■ Exercise directions
Report how many lines of the listing below include the word "part". Give nothing but the number.
--- Start ---
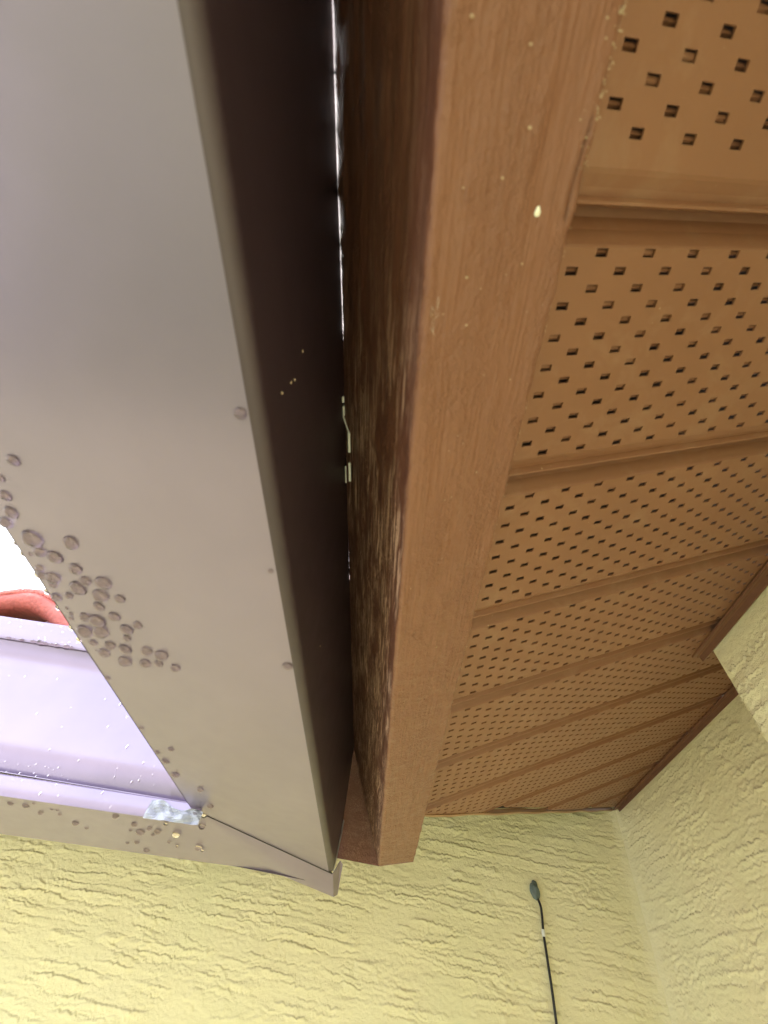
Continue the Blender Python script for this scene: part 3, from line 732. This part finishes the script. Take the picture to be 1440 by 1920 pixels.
# tiny droplets spattered on the crossing gutter (too many to count)
def bead(V, F, c, n, r, e=1.0):
    n = Vector(n).normalized(); a = n.orthogonal().normalized(); b = n.cross(a); n0 = len(V); c = Vector(c)
    up = Vector((0, 0, 1)); b = (up - n * up.dot(n)); b = b.normalized() if b.length > .01 else n.cross(a); a = n.cross(b)
    V.append(tuple(c + n * r * .7))
    for k in range(8):
        t = 2 * math.pi * k / 8; V.append(tuple(c + (a * math.cos(t) + b * math.sin(t) * e) * r * .75 + n * r * .45))
    for k in range(8):
        t = 2 * math.pi * k / 8; V.append(tuple(c + (a * math.cos(t) + b * math.sin(t) * e) * r - n * r * .1))
    for k in range(8):
        j = (k + 1) % 8; F.append((n0, n0+1+k, n0+1+j)); F.append((n0+1+k, n0+9+k, n0+9+j, n0+1+j))
V = []; F = []
def face_y(z):
    if z < .128: return YG - .0015
    if z < .160: return YG + .0116 * (1 - math.sin(min(1, max(0, (z - .130) / .03)) * math.pi / 2))
    return YG + .0002
for x, y, z, r in DROPS_face: bead(V, F, (x, face_y(z - .034 * (x + .25) if z < .2 else z), z), (0, -1, -.15), r * .48, 1.5)
for i in range(300):
    x = random.uniform(-.75, -.22); z = random.uniform(.2675, .2960)
    bead(V, F, (x, YG - .0150 + (z - .267) * .1, z), (0, -1, 0), random.choice((.0005, .0007, .0009, .0013)) * random.uniform(.8, 1.2), random.uniform(.7, 1.3))
for i in range(120):
    a_, b__ = random.random(), random.random(); x = -.50 + .1 * a_; z = .302 + .08 * b__
    if (x + .534) / .042 * .078 + .2995 > z: bead(V, F, (x, YG + .004 + (z - .30) * .4, z), (0, -1, -.2), random.uniform(.0006, .0014), 1.1)
me = mesh('droplet_spatter', V, F, (-.45, YG, .2)); me.materials.append(WATER)
o = link('droplet_spatter', me, None, loc=(-.45, YG, .2), smooth=True)
tag(o, 'fine spatter of tiny rain droplets on the front of the crossing gutter', 'droplets', kind='stuff')
# few specks on the dark back panel of the overhead gutter
V = []; F = []
for (x, y, z) in [(-.0588, .0571, .1464), (-.0588, .057, .1619), (-.0588, .0566, .1573), (-.0588, .049, .175), (-.0588, .235, .160)]:
    bead(V, F, (XI + .0002, y, z), (1, 0, 0), .0006, 1.0)
tag(link('dust_specks', mesh('dust_specks', V, F, (XI, .1, .15)), GRIT, loc=(XI, .1, .15)), 'few tiny pale specks on the dark back of the overhead gutter', 'specks', kind='stuff')

# ------------------------------------------------------------------ marks on the overhead fascia (u, y, n)
def fw(u, y, n): return (u * CT - n * ST, y, u * ST + n * CT)
nrm = (ST, 0, -CT)
def splat(c, r, e, seed):
    rnd = random.Random(seed); V = []; F = []; cen = Vector(fw(*c)); a = Vector((CT, 0, ST)); b = Vector((0, 1, 0)); n = Vector(nrm)
    N_ = 22; V.append((n * r * .30)[:])
    for rr, hh_ in ((.6, .24), (1.0, -.1)):
        for k in range(N_):
            t = 2 * math.pi * k / N_; w = rr * r * (1 + .1 * math.sin(3 * t + seed) + .06 * rnd.uniform(-1, 1))
            tail = 1
            V.append((a * math.cos(t) * w + b * (-math.sin(t)) * w * e * tail + n * hh_ * r)[:])
    for k in range(N_):
        j = (k + 1) % N_; F.append((0, 1 + k, 1 + j)); F.append((1 + k, 1 + N_ + k, 1 + N_ + j, 1 + j))
    return V, F, cen
V, F, cen = splat((.0918, -.0016, NB - .0004), .0010, 1.35, 3)
me = mesh('bird_dropping', V, F); o = link('bird_dropping', me, DROPWHITE, loc=(cen.x, cen.y, cen.z), smooth=True)
tag(o, 'small white oval dropping splash on the underside of the overhead fascia', 'bird dropping')
V = []; F = []
for u, y in [(.0800, -.0350), (.0631, -.0378), (.0659, -.0063), (.0833, .2135), (.0601, .0264), (.0708, .0158), (.078, -.009), (.084, -.020), (.090, .012), (.073, .03), (.095, .05), (.088, .09)]:
    bead(V, F, fw(u, y, NB - .0001), nrm, random.uniform(.00022, .00048), 1.4)
for i in range(60):
    bead(V, F, fw(random.uniform(.062, .105), random.uniform(-.04, .5), NB - .0002), nrm, random.uniform(.00012, .00028), 1.2)
for i in range(90):  # glints along the right arris, painted as pale beads
    y = random.gauss(-.030, .009); bead(V, F, fw(U2 - abs(random.gauss(0, .0022)) - .0003, y, NB - .0001), nrm, random.uniform(.00008, .00030), random.uniform(.8, 2))
for i in range(90):  # glints along the right arris, painted as pale beads
    y = random.uniform(0, .6); bead(V, F, fw(U2 - .0008, y, NB + .0001), nrm, random.uniform(.0001, .00026), 1.3)
tag(link('pale_specks', mesh('pale_specks', V, F, (.03, .1, .17)), GRIT, loc=(.03, .1, .17)), 'scattered tiny pale specks, grit and painted edge glints on the underside of the overhead fascia', 'specks', kind='stuff')
V = []; F = []
rnd = random.Random(8)
for i in range(7):
    c = (.0603 + rnd.uniform(-.0012, .0012), .0264 + rnd.uniform(-.003, .004)); pts = []
    d_ = rnd.uniform(0, 6.28)
    for j in range(6): pts.append(fw(c[0] + .0005 * j * math.cos(d_) + rnd.uniform(-.0002, .0002), c[1] + .0007 * j * math.sin(d_), NB - .0004 - .0002 * rnd.random()))
    V2, F2 = tube(pts, .000028, 4); n = len(V); V += V2; F += [tuple(n + a for a in f) for f in F2]
o = link('cobweb', mesh('cobweb', V, F, (0, .03, .15)), DROPWHITE, loc=(0, .03, .15)); tag(o, 'wisp of pale cobweb on the near part of the overhead fascia', 'cobweb', kind='stuff')

# ------------------------------------------------------------------ cable hanging on the front wall
cb = empty('cable', (.286, YW - .006, .21))
tag(cb, 'thin black cable coming out of the yellow wall and hanging straight down', 'cable')
pts = [(.2815, YW - .002, .2270), (.2835, YW - .0060, .2200), (.2856, YW - .0070, .2120), (.2858, YW - .0068, .2000), (.2850, YW - .0060, .178), (.2864, YW - .0058, .14), (.2878, YW - .0060, .09), (.2890, YW - .006, -.1), (.292, YW - .006, -.8), (.29, YW - .006, -CZ + .01)]
def smooth_pts(p, n=6):
    p = [Vector(a) for a in p]; out = []
    for i in range(len(p) - 1):
        a, b, c_, d_ = p[max(i-1, 0)], p[i], p[i+1], p[min(i+2, len(p)-1)]
        for j in range(n):
            t = j / n; out.append(.5 * ((2*b) + (c_-a)*t + (2*a-5*b+4*c_-d_)*t*t + (3*b-a-3*c_+d_)*t**3))
    out.append(p[-1]); return out
V, F = tube(smooth_pts(pts), .0021, 10); link('wire', mesh('wire', V, F, loc3(cb)), CABLE, cb, smooth=True)
V, F = tube([(.2849, YW - .0060, .1835), (.2851, YW - .0060, .1745)], .0029, 12); link('clip', mesh('clip', V, F, loc3(cb)), WHITE, cb)
V = []; F = []; N_ = 24
bmx = bmesh.new(); bmesh.ops.create_icosphere(bmx, subdivisions=4, radius=1)
for v in bmx.verts:
    c = v.co; k_ = 1 + .24 * float(pn(np.array(c.x * 1.7 + 9), np.array(c.z * 1.7 + c.y), 601))
    taper = 1 - .35 * max(0, -c.z)
    v.co = Vector((c.x * .0084 * k_ * taper + .0014 * c.z * -.5, c.y * .0058 * k_, c.z * .0140 * k_))
me = bpy.data.meshes.new('sealant_blob'); bmx.to_mesh(me); bmx.free()
o = link('sealant_blob', me, SEAL, loc=(.2795, YW - .0035, .2335), smooth=True)
tag(o, 'grey green blob of sealant on the yellow wall where the black cable enters', 'sealant')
--- End ---
■ Solved problem
2